### GIVEN REQUEST
Copy nothing but the stretch that opens with the line containing "What Blender Python" and closes with the line containing "SUN_ROT=math.radians(94); SUN_EL=math.radians(38)". Keep pictures out.

### THE INPUT
++++++++

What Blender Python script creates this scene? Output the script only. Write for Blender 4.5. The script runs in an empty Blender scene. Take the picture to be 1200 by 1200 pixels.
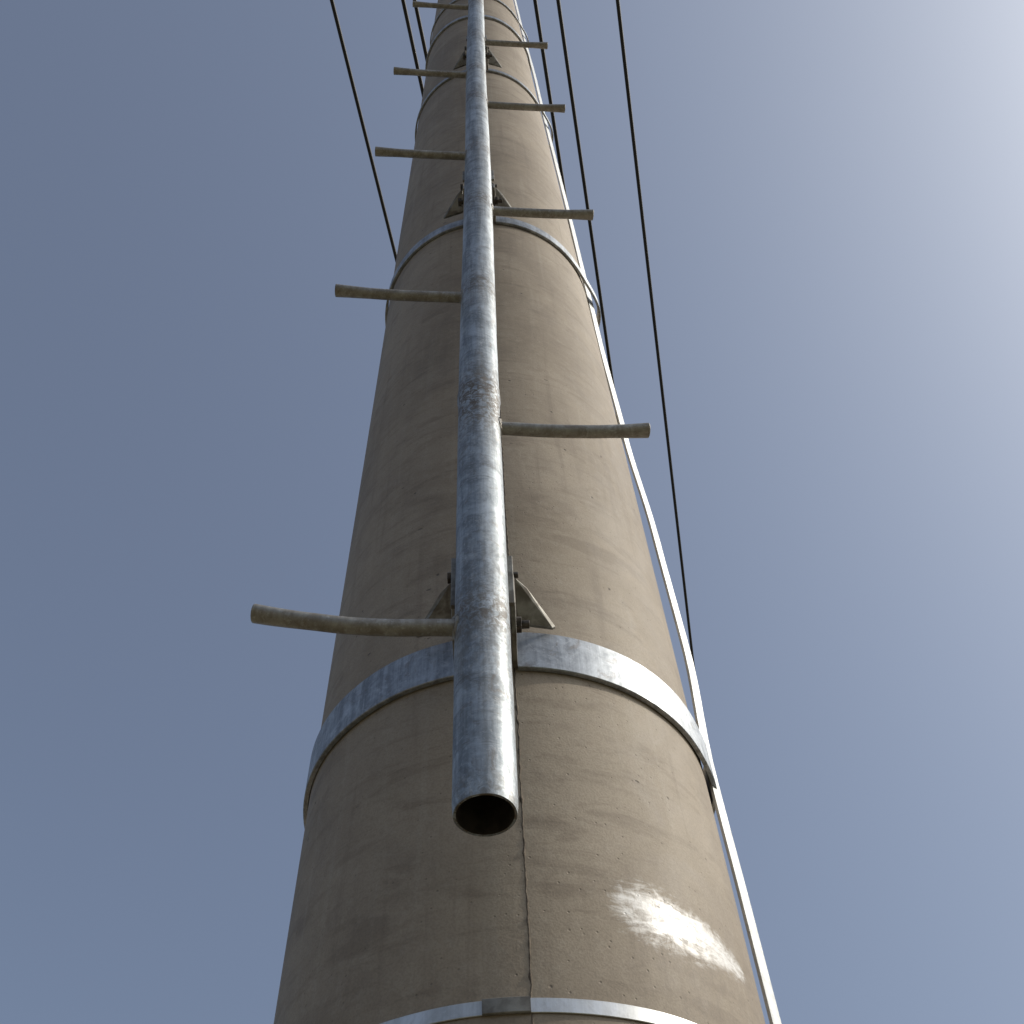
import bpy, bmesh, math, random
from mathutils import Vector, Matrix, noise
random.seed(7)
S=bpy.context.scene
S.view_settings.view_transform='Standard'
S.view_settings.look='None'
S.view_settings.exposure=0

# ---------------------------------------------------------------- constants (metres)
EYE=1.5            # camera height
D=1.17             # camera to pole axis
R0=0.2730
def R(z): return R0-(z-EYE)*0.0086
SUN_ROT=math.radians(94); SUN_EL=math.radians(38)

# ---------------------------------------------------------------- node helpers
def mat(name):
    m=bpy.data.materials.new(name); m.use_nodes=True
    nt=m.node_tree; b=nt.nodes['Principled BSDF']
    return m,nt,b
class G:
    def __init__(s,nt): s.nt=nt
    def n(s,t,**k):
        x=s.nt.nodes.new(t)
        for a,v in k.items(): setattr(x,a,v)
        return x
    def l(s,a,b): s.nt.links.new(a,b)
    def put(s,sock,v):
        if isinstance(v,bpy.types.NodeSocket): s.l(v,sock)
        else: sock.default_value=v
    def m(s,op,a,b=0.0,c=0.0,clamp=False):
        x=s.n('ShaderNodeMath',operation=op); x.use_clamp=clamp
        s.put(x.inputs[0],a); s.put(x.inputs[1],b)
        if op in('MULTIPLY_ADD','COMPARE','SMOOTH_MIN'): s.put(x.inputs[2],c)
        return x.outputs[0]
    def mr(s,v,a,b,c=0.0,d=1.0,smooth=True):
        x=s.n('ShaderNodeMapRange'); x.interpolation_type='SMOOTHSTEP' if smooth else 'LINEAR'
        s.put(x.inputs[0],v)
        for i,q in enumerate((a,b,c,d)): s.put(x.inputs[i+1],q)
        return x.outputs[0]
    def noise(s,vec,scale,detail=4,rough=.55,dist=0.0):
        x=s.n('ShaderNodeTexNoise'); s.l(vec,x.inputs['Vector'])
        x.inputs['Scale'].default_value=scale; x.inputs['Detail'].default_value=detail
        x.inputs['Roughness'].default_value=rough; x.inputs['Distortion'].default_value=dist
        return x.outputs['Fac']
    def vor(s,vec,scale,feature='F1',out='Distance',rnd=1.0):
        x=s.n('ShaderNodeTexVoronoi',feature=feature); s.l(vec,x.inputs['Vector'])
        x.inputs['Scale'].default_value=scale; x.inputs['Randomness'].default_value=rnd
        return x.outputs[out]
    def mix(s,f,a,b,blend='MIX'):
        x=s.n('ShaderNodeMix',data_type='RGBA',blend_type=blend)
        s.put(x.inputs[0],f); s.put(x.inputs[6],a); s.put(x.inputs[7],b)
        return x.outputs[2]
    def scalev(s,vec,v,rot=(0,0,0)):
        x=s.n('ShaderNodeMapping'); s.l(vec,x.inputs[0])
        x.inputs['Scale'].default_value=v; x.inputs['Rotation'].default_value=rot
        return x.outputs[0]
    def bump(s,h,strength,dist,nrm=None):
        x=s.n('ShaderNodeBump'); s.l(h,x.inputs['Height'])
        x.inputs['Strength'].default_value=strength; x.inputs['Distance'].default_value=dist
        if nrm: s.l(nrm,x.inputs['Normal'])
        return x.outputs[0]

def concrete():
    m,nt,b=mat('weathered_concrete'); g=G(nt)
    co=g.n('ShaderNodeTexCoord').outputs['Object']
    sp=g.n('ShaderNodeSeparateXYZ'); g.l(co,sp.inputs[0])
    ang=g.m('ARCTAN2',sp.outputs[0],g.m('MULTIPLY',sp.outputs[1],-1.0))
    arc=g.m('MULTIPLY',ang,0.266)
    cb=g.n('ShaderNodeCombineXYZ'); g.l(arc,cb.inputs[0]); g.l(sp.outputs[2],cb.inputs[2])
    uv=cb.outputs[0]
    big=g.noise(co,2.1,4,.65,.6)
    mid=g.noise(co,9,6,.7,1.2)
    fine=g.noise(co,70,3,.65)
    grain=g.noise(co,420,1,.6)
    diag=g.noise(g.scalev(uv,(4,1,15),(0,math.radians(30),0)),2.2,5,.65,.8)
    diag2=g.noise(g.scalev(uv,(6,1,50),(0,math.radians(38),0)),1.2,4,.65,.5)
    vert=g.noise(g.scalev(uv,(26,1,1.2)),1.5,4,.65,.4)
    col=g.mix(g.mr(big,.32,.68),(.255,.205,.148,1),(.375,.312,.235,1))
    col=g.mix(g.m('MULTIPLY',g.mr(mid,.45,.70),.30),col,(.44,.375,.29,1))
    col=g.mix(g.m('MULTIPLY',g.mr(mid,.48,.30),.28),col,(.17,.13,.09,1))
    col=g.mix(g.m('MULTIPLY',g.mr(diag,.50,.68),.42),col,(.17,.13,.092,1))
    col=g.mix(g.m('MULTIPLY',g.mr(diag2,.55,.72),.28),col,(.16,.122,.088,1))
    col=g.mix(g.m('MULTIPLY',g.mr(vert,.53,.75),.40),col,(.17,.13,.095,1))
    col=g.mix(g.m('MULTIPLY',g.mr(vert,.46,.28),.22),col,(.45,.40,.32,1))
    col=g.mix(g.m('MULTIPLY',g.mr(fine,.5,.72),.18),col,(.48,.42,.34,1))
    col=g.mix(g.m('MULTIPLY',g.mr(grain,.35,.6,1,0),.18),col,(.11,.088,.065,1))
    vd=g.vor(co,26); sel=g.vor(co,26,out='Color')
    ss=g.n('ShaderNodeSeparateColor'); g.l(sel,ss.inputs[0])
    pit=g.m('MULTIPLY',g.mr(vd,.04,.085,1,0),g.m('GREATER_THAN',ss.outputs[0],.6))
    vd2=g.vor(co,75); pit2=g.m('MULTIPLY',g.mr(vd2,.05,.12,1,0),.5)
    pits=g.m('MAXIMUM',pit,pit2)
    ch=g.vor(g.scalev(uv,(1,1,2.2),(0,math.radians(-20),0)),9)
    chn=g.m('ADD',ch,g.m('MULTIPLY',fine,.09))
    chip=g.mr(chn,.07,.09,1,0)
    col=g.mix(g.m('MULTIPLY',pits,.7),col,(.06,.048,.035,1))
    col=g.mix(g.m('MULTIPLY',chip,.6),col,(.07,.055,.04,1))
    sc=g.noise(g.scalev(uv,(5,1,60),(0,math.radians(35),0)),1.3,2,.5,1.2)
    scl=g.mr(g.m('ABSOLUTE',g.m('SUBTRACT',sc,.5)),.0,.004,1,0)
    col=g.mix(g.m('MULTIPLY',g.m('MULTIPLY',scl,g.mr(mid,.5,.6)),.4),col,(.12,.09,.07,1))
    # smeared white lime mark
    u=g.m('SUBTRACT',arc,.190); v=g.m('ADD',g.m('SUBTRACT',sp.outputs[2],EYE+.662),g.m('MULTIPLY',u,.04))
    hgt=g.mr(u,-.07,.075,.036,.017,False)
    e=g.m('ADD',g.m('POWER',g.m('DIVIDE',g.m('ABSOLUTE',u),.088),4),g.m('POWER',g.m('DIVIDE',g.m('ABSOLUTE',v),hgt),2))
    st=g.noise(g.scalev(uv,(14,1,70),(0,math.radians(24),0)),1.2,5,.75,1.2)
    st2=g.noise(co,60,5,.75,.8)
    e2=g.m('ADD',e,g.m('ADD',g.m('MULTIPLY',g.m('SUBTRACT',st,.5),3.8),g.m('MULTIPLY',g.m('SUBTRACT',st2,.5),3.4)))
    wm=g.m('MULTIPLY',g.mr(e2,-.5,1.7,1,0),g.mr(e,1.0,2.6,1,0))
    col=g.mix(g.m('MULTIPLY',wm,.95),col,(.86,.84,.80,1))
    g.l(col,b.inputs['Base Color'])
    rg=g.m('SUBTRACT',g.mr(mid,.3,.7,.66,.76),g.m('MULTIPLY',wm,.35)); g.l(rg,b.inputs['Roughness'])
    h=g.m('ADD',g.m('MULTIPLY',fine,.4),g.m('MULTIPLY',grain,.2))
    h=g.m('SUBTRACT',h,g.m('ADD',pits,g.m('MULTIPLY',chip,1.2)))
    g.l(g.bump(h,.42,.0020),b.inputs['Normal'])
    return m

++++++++

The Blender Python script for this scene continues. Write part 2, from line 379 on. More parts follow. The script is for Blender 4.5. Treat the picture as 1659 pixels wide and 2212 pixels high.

++++++++

### OUTPUT OF THE EXERCISE
What Blender Python script creates this scene? Output the script only. Write for Blender 4.5. The script runs in an empty Blender scene. Take the picture to be 1200 by 1200 pixels.
import bpy, bmesh, math, random
from mathutils import Vector, Matrix, noise
random.seed(7)
S=bpy.context.scene
S.view_settings.view_transform='Standard'
S.view_settings.look='None'
S.view_settings.exposure=0

# ---------------------------------------------------------------- constants (metres)
EYE=1.5            # camera height
D=1.17             # camera to pole axis
R0=0.2730
def R(z): return R0-(z-EYE)*0.0086
SUN_ROT=math.radians(94); SUN_EL=math.radians(38)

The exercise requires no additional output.